Interestingly, many young people have found ways to create multiple identities in the real and virtual world. Some youth use the internet to develop coping skills and create new personas. A female teenager, featured on "Growing Up On Line", who was teased and isolated at her school, used social networking sites to create a new "gothic diva" personality. Her online postings alarmed her school administrators and parents, but got her acceptance from a community of similar "gothic" teens online which in turned resulted in her peers at school seeing her in a more favorable light. 12 My challenge as a classroom teacher is to encourage my students to mix-up their internet and media technology exposure. I therefore, will encourage my students to view websites that are different from their typical online media exposure.

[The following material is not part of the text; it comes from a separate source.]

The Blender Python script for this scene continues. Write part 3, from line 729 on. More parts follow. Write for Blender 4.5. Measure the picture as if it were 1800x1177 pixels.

Furthermore, I should help my students understand the positive and negative impact social networks, group identity and social isolation has at school, home and in virtual communities.
I plan to use media technologies to engage my students in inquiry and conversations about free speech and safe internet practices while simultaneously teaching reading, writing and critical thinking skills. Ultimately using media literacy should improve my students' abilities to negotiate the standard reading, writing and social studies curricula mandates. Pennsylvania State Academic Assessment standards for 6th grade are provided in appendix # 1.